## OBJECTIVE:
Repeat exactly what appears from the opening line of the listing to the line with "def gz(x,y): return", inclusive.

## DATA LINES:
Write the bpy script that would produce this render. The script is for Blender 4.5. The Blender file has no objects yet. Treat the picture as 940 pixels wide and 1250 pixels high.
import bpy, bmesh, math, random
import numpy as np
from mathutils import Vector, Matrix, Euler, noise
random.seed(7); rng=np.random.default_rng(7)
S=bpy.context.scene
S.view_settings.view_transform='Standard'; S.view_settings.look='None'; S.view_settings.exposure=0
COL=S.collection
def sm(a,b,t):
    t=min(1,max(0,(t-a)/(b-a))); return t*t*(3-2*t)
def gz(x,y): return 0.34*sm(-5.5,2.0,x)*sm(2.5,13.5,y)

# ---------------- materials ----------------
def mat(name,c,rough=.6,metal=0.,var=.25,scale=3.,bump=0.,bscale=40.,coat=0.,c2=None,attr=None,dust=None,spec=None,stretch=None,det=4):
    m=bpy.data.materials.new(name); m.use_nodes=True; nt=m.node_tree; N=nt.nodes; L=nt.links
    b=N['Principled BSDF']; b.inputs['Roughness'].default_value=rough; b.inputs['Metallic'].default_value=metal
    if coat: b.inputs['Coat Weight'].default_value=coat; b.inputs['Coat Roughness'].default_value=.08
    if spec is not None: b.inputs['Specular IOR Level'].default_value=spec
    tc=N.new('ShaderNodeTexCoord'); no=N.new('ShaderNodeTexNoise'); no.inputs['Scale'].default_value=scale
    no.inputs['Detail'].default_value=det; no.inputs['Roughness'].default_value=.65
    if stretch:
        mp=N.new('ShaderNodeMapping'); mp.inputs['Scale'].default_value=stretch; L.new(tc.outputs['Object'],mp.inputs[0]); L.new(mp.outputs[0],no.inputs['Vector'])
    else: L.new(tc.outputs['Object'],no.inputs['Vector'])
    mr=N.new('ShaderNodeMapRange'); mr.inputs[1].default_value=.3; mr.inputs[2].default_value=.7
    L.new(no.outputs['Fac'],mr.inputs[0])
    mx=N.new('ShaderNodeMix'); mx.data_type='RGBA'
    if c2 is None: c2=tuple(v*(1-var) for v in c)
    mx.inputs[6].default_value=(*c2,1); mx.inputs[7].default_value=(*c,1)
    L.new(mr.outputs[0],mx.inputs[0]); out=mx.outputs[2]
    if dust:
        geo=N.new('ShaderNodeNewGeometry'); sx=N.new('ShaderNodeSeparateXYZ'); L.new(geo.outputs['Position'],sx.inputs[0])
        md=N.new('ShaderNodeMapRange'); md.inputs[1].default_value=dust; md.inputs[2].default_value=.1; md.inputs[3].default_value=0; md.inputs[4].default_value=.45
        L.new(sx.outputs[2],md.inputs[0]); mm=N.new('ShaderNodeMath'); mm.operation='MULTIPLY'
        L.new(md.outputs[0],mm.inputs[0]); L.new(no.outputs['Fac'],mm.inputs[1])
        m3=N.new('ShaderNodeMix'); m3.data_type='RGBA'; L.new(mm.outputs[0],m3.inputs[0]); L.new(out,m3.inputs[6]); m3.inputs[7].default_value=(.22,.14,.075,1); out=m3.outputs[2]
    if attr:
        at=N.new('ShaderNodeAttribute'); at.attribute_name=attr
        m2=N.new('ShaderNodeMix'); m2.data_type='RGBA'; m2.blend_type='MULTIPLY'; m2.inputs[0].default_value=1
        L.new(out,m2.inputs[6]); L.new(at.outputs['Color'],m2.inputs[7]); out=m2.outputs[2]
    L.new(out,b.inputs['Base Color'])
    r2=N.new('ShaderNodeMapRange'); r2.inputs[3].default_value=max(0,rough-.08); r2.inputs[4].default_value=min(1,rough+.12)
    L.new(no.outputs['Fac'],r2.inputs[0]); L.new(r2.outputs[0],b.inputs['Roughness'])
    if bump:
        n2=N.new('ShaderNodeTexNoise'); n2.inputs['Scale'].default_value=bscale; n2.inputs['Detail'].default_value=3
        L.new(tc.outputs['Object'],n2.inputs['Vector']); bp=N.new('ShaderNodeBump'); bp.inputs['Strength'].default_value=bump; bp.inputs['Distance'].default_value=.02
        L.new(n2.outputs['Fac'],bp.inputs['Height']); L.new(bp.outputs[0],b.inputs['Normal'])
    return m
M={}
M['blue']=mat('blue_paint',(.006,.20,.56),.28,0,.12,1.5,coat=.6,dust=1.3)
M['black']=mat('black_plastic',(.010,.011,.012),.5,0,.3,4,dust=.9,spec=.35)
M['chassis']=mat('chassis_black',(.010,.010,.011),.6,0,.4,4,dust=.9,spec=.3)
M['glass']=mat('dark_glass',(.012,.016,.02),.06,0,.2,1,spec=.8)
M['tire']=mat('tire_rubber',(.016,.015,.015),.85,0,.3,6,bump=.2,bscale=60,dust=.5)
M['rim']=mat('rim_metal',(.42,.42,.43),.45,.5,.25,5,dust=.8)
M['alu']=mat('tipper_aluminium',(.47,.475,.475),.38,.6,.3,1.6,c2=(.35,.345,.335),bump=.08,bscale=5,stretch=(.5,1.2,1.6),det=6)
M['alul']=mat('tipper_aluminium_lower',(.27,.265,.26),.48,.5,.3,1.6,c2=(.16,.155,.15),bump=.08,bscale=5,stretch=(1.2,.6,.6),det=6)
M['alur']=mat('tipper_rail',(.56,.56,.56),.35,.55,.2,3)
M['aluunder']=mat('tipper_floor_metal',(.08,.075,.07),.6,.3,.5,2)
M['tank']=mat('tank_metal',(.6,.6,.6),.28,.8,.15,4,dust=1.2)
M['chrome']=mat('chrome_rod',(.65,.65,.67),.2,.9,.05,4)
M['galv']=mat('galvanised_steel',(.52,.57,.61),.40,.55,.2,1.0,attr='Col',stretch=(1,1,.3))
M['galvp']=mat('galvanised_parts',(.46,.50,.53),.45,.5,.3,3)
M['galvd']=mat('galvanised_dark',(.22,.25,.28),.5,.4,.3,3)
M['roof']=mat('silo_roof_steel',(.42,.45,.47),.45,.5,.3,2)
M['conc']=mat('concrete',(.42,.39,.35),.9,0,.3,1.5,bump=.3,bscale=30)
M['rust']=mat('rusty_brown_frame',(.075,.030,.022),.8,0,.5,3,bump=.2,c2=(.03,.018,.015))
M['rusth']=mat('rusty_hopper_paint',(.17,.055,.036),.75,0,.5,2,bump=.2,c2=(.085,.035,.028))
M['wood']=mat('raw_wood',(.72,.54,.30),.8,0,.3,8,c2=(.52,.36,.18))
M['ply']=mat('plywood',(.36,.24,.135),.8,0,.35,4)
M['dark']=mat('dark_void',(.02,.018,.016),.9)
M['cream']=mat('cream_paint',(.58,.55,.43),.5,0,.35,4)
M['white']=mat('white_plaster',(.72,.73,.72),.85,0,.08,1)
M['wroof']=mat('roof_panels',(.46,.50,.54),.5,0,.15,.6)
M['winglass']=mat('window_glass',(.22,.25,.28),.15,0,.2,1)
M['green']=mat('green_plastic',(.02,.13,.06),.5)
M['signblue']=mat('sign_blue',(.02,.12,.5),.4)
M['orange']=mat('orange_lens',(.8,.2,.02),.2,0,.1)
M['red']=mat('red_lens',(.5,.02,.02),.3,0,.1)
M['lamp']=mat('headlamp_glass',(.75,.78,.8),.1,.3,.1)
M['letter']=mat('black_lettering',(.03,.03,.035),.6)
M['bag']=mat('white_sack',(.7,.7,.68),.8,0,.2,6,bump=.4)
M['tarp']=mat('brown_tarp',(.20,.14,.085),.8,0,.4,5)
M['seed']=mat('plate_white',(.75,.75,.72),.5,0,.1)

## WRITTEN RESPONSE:
Write the bpy script that would produce this render. The script is for Blender 4.5. The Blender file has no objects yet. Treat the picture as 940 pixels wide and 1250 pixels high.
import bpy, bmesh, math, random
import numpy as np
from mathutils import Vector, Matrix, Euler, noise
random.seed(7); rng=np.random.default_rng(7)
S=bpy.context.scene
S.view_settings.view_transform='Standard'; S.view_settings.look='None'; S.view_settings.exposure=0
COL=S.collection
def sm(a,b,t):
    t=min(1,max(0,(t-a)/(b-a))); return t*t*(3-2*t)
def gz(x,y): return 0.34*sm(-5.5,2.0,x)*sm(2.5,13.5,y)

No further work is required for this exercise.